Mediation facilitates ongoing relationships
Mediation is less likely to harm on-going relationships than litigation – commercial arrangements between suppliers and customers; parenting relationships between separated parents with mutual parenting responsibilities to fulfil; or working relationships between co-workers / workers and managers who have clashed in the workplace.
In mediation, disputing parties enlist the assistance of a neutral person (the mediator) to help identify issues in dispute and explore options and alternatives to reach an agreement that will accommodate their respective needs.
With litigation, however, courts review opposing versions of disputes and provide a decision based on the evidence in each side’s affidavits or stories about the dispute and what they say in court. The decision almost always endorses one view of a case and rejects the other, costs often being awarded to the successful party, thereby punishing the other.
Litigation by its very nature highlights and accentuates differences, with barristers’ cross-examinations exposing weaknesses in the other side’s version of events. Mediation on the other hand, looks for common ground and strives for agreement.
Litigation encourages a winner take all approach.

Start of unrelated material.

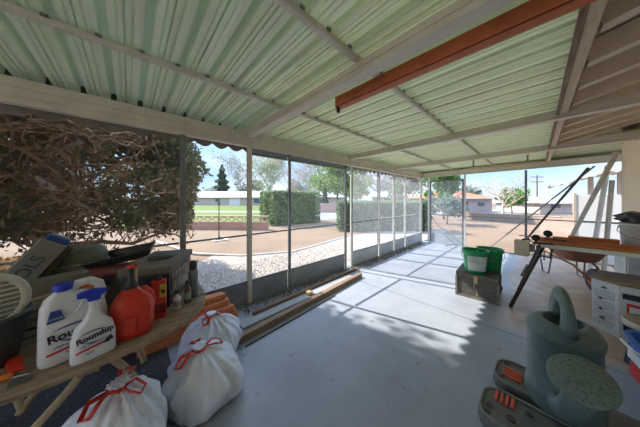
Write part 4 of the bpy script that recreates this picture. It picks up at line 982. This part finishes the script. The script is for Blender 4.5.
# long light bar lying
t = place('grey_crate', 'grey slatted crate standing behind the white jug, carrying the trough', 'crate', -1.95, -.30, tw=0)
MB().mm(-.15, .15, -.12, .12, 0, .012).build('crate_floor', gcase, t)
for k in range(3): MB().mm(-.15, .15, -.125, -.115, .02 + k * .045, .05 + k * .045).build('front_slat', gcase, t); MB().mm(-.15, .15, .115, .125, .02 + k * .045, .05 + k * .045).build('rear_slat', gcase, t)
for x in (-.145, .145): MB().mm(x - .006, x + .006, -.115, .115, .012, .15).build('end_panel', gcase, t)
MB().mm(-.155, .155, -.13, .13, .15, .158).build('top_board', oldwood, t)
t = place('grey_trough', 'long grey green trough lying on the grey crate behind the jug', 'trough', -2.02, -.40, ZT + .159, tw=8)
MB().extr([(-.035, 0), (.035, 0), (.05, .10), (.042, .10), (.03, .008), (-.03, .008), (-.042, .10), (-.05, .10)], (-.34, 0, 0), (0, 1, 0), (0, 0, 1), (1, 0, 0), .54).build('trough_body', mat('trough_grey', (.26, .27, .22), (.20, .21, .17), 6, .6), t, bevel=.003)
for x in (-.338, .198): MB().mm(x - .003, x + .003, -.045, .045, .0, .10).build('end_wall', gcase, t)
# orange tape / cord reel
t = place('orange_strap', 'coil of orange strap lying behind the jug cap', 'strap', -1.90, -.225, ZT + .159, tw=0)
for k in range(2):
    MB().tube([(.075 * math.cos(q) + .006 * k, .045 * math.sin(q), .014 + .022 * k) for q in [j * PI / 10 for j in range(20)]], .011, 8, closed=True).build('coil', orangep, t, smooth=True)
MB().tube([(-.07, -.0, .04), (-.12, -.02, .035), (-.17, -.03, .03)], .014, 8).build('handle', mat('tan_handle', (.42, .34, .22), None, 6, .6), t)
# wall-clock like round thing & basin at left edge
t = place('grey_basin', 'dark grey green basin on the table at the left edge of the picture', 'basin', -1.66, -.475, tw=0)
MB().lathe([(.09, 0), (.095, .004), (.128, .205), (.139, .21), (.141, .225), (.128, .225), (.118, .205), (.088, .012), (0, .01)], cap1=False, seg=36).build('basin_bowl', mat('basin_green', (.09, .115, .105), (.06, .08, .075), 6, .5), t, smooth=True)
t = place('round_fan', 'round cream slatted fan face standing in the dark basin at the left edge', 'fan', -1.655, -.455, ZT + .03, tw=10)
MB().tube([(.10 * math.cos(q), 0, .245 + .115 * math.sin(q)) for q in [j * PI / 16 for j in range(32)]], .016, 8, closed=True).build('fan_ring', mat('cream_plastic', (.66, .64, .52), (.58, .56, .45), 6, .5), t, smooth=True)
b = MB()
for k in range(9):
    z = .155 + k * .0225; hw = math.sqrt(max(.0, 1 - ((z - .245) / .115) ** 2)) * .10; b.mm(-hw, hw, -.004, .004, z - .004, z + .004)
b.build('slats', mat('cream_plastic', (.6, .6, .5)), t)
MB().cyl((0, -.006, .245), (0, -.014, .245), .03, 16).build('hub', mat('cream_plastic', (.6, .6, .5)), t)
MB().extr([(-.06, 0), (.06, 0), (.05, .02), (.02, .03), (.02, .135), (-.02, .135), (-.02, .03), (-.05, .02)], (0, .02, 0), (1, 0, 0), (0, 0, 1), (0, -1, 0), .04).build('stand', mat('dark_stand', (.10, .10, .09), None, 6, .5), t, bevel=.004)
# red handled scraper
t = place('hand_tool', 'red handled hand tool with steel blade lying at the table front', 'hand tool', -1.50, -.345, tw=4)
MB().extr([(-.02, .0), (.02, .0), (.024, .10), (.014, .14), (-.014, .14), (-.022, .10)], (0, 0, .002), (1, 0, 0), (0, 1, 0), (0, 0, 1), .018).build('grip', redp, t, bevel=.006)
MB().extr([(-.03, -.10), (.03, -.10), (.018, .0), (-.018, .0)], (0, 0, .003), (1, 0, 0), (0, 1, 0), (0, 0, 1), .003).build('blade', chrome, t)
t = place('orange_knife', 'small orange handle at the very left edge of the table front', 'knife', -1.49, -.40, tw=60)
MB().sup([(0, 0, 0, .014, .05), (0, 0, .012, .016, .055), (0, 0, .022, .010, .048)], 20, pw=3).build('grip', orangep, t, smooth=True)
MB().mm(-.008, .008, -.10, -.05, .004, .008).build('blade', chrome, t)
# ------------------------------------------------------------------ orange timbers stacked under the screen
random.seed(5)
rows = [(0, 4), (1, 4), (2, 4), (3, 3), (4, 2)]
names = ['bottom', 'second', 'third', 'fourth', 'top']
cols = ['against the kick panel', 'one board out from the kick panel', 'two boards out from the kick panel', 'three boards out from the kick panel', 'outermost from the kick panel']
for lv, cnt in rows:
    for k in range(cnt):
        x = -2.785 + k * .056; z = lv * .064; y1_ = 1.03 - lv * .035 - random.uniform(0, .03)
        o = MB().mm(-.026, .026, -.95, 0, 0, .062).build('stacked_board', redwood, bevel=.003); o.location = (x + .02, y1_, z + .0005)
        tag(o, 'orange board in the %s layer of the pile, %s' % (names[lv], cols[k]), 'board', 'orange board pile by the screens')
# ------------------------------------------------------------------ long boards on the floor
def fboard(name, lab, a, c, w_, h_, m, cat='board'):
    a = Vector((*a, h_ / 2 + .001)); c = Vector((*c, h_ / 2 + .001)); L_ = (c - a).length; ang = math.atan2(c.y - a.y, c.x - a.x)
    t_ = MB().mm(0, L_, -w_ / 2, w_ / 2, -h_ / 2, h_ / 2).build(name, m, bevel=.003); t_.location = a; t_.rotation_euler = (0, 0, ang - 0)
    return tag(t_, lab, cat)
brown_x = mat('brown_plank_x', (.34, .23, .15), (.20, .13, .085), 5, .75, bump=.3, stretch=(.8, 9, 9))
t = thing('floor_tone', 'dark speckled sheet added over the floor beneath the wooden table', 'mat', (-2.78, -1.5, .001))  # thin sheet added to darken the floor under the table
MB().mm(0, .86, 0, 1.78, 0, .004).build('dark_sheet', mat('dark_speckle', (.035, .035, .04), (.10, .10, .11), 60, .9, contrast=(.45, .7)), t)
fboard('long_plank', 'longest brown plank lying on the floor parallel to the screens', (-2.14, .80), (-2.36, 3.30), .075, .07, brown_x)
fboard('pale_plank', 'pale flat plank lying between the brown planks by the screens', (-2.37, .95), (-2.47, 3.15), .13, .03, mat('grey_plank_x', (.42, .43, .44), (.32, .32, .32), 5, .6, bump=.2, stretch=(.8, 9, 9)))
fboard('dark_plank', 'thin dark plank close along the kick panel', (-2.53, 1.18), (-2.66, 3.55), .05, .04, brownwood)
fboard('red_plank', 'reddish plank ending near the white post of the second rafter', (-2.60, 2.0), (-2.56, 3.75), .05, .03, redwood_x) if False else None
fboard('metal_strip', 'narrow dark metal strip lying nearest the open floor', (-2.03, .86), (-2.16, 2.35), .018, .012, ironm, 'strip')
t = thing('rag', 'small crumpled yellowish rag lying on the pale plank', 'rag', (-2.42, 2.05, .032))
blob(.06, .05, .03, 9.1, .7, 16, 8).build('cloth', mat('rag_tan', (.48, .38, .2), None, 9, .9), t, smooth=True)
b = MB()
random.seed(3)
def crumb():
    return (random.uniform(-2.76, -2.56), random.uniform(1.1, 7.3), .022 + random.random() * .012)
b.leaves(crumb, 1500, .035)
tag(b.build('dry_leaves', leaf_mat('floor_leaf', (.24, .15, .08), (.14, .09, .05), 6)), 'dry leaves and grit strewn along the foot of the left screens', 'debris', kind='stuff')
# ------------------------------------------------------------------ rubbish bags
def bag(loc, rx_, ry_, h_, seed, lab, rz=0, tiltn=(0, 0)):
    t = thing('rubbish_bag', lab, 'bag', loc, rz, 'white rubbish bags with red drawstrings')
    rg = []; seg = 64; prof = [(.5, 0), (.84, .012), (.97, .08), (1.04, .2), (1.05, .34), (1.02, .48), (.95, .60), (.84, .70), (.68, .79), (.50, .86), (.32, .91), (.17, .94), (.11, .965), (.13, .99), (.19, 1.01), (.20, 1.02)]
    for i, (r_, z) in enumerate(prof):
        ring = []
        for j in range(seg):
            th = 2 * PI * j / seg
            v = Vector((math.cos(th) * r_, math.sin(th) * r_, z * 1.3))
            lump = 1 + .22 * noise.noise(v * 1.6 + Vector((seed, 0, 0))) + .11 * noise.noise(v * 4 + Vector((0, seed, 0)))
            pl = (.03 + .22 * max(0, z - .40)) * math.sin(th * 11 + seed + 2.2 * noise.noise(v * 1.3 + Vector((seed, 3, 0))) * 2) + (.02 + .08 * max(0, z - .5)) * math.sin(th * 19 + seed * 2 + z * 3)
            k = lump + pl
            zz = z * h_ * (1 + .05 * noise.noise(v * 3))
            ring.append((math.cos(th) * r_ * rx_ * k + tiltn[0] * max(0, z - .5), math.sin(th) * r_ * ry_ * k + tiltn[1] * max(0, z - .5), zz if i else 0))
        rg.append(ring)
    MB().loft(rg).build('bag_film', bagm, t, smooth=True, sub=1)
    nx_, ny_ = tiltn[0] * .47, tiltn[1] * .47; zn = h_ * .965; rn = rx_ * .17
    MB().tube([(nx_ + rn * math.cos(q), ny_ + rn * math.sin(q), zn + .006 * math.sin(3 * q)) for q in [j * PI / 12 for j in range(24)]], .009, 7, closed=True).build('drawstring', redp, t, smooth=True)
    for a_, l_ in ((seed, .13), (seed + 2.6, .11), (seed + 4.3, .09)):
        c_, s_ = math.cos(a_), math.sin(a_)
        pts = [(rn * .9, 0, zn), (rn + l_ * .45, .025, zn + .022), (rn + l_, .03, zn - .015), (rn + l_ * 1.05, -.01, zn - .03), (rn + l_ * .6, -.035, zn + .006), (rn * .9, -.01, zn)]
        MB().tube([(nx_ + p * c_ - q * s_, ny_ + p * s_ + q * c_, z) for p, q, z in pts], .0085, 7, flat=(1.4, .5)).build('tie_loop', redp, t, smooth=True)
bag((-2.215, .60, 0), .25, .235, .36, 1.3, 'farthest white rubbish bag, beside the orange board pile', 0, (-.05, .0))
bag((-1.74, .425, 0), .26, .25, .375, 4.7, 'large middle white rubbish bag on the open floor', .5, (-.10, -.02))
bag((-1.56, -.06, 0), .235, .23, .49, 8.1, 'nearest white rubbish bag, in front of the table legs', 1.0, (.0, .05))
# ------------------------------------------------------------------ light
scn = bpy.context.scene
w = bpy.data.worlds.new('sky'); scn.world = w; w.use_nodes = True; N = w.node_tree.nodes; L = w.node_tree.links
bg = N['Background']
tc = N.new('ShaderNodeTexCoord'); sp = N.new('ShaderNodeSeparateXYZ'); L.new(tc.outputs['Generated'], sp.inputs[0])
gr = N.new('ShaderNodeValToRGB'); e = gr.color_ramp.elements
e[0].position = 0; e[0].color = (.34, .42, .50, 1); e[1].position = 1; e[1].color = (.62, .86, 1.3, 1)
for p_, c_ in ((.10, (.24, .36, .54, 1)), (.24, (.25, .40, .68, 1)), (.5, (.55, .80, 1.25, 1))):
    k_ = e.new(p_); k_.color = c_
L.new(sp.outputs['Z'], gr.inputs[0])
mp = N.new('ShaderNodeMapping'); mp.inputs['Scale'].default_value = (1, 1, 2.6); L.new(tc.outputs['Generated'], mp.inputs[0])
nz = N.new('ShaderNodeTexNoise'); nz.inputs['Scale'].default_value = 3.2; nz.inputs['Detail'].default_value = 7; L.new(mp.outputs[0], nz.inputs['Vector'])
cr = N.new('ShaderNodeValToRGB'); cr.color_ramp.elements[0].position = .46; cr.color_ramp.elements[1].position = .66
cr.color_ramp.elements[0].color = (0, 0, 0, 1); cr.color_ramp.elements[1].color = (.7, .7, .7, 1); L.new(nz.outputs['Fac'], cr.inputs[0])
mx = N.new('ShaderNodeMix'); mx.data_type = 'RGBA'; L.new(cr.outputs[0], mx.inputs['Factor']); L.new(gr.outputs[0], mx.inputs['A']); mx.inputs['B'].default_value = (.47, .49, .52, 1)
L.new(mx.outputs['Result'], bg.inputs['Color']); bg.inputs['Strength'].default_value = 1.0
sd = bpy.data.lights.new('sun', 'SUN'); so = bpy.data.objects.new('sun', sd); COL.objects.link(so); sd.energy = 3.7; sd.angle = R(.7); sd.color = (1, .94, .85)
so.rotation_euler = Vector((1, .3, -.90)).to_track_quat('-Z', 'Y').to_euler(); so.location = (-8, -3, 10)
scn.view_settings.view_transform = 'Standard'; scn.view_settings.look = 'None'; scn.view_settings.gamma = 1
scn.view_settings.exposure = 1.42; scn.view_settings.use_curve_mapping = False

Mediation looks for a win/win outcome.
Considerable damage is inevitably done to ongoing personal relationships (for example, between parents or between beneficiaries under a will) when each person, in seeking to have their version accepted, tries to destroy the other’s case. Similarly, in the commercial field, time in court is highly unlikely to engender an ongoing relationship – particularly when at the end of the day one party is the victor and the other the vanquished, left to pick up the pieces.
When a result is imposed by a court, one party may leave the courtroom happy and the other disgruntled and bitter. The trial process has most likely eroded the previous relationship even more and increased the chance that these people will struggle indefinitely to relate into the future – personally or commercially, as the case may be.
At Mediation, however, seemingly warring parties often shake hands or communicate in a genial manner at the end of the day, a copy of the signed agreement in hand as they leave. A result has been reached by consensus rather than by being imposed by a stranger.
Dignity has been maintained and the vestiges of a relationship remain intact with a chance of enrichment in the future. In the commercial arena there is every chance that the parties will continue their mutually beneficial relationship, particularly where they have found a solution which ultimately accommodates the needs of both.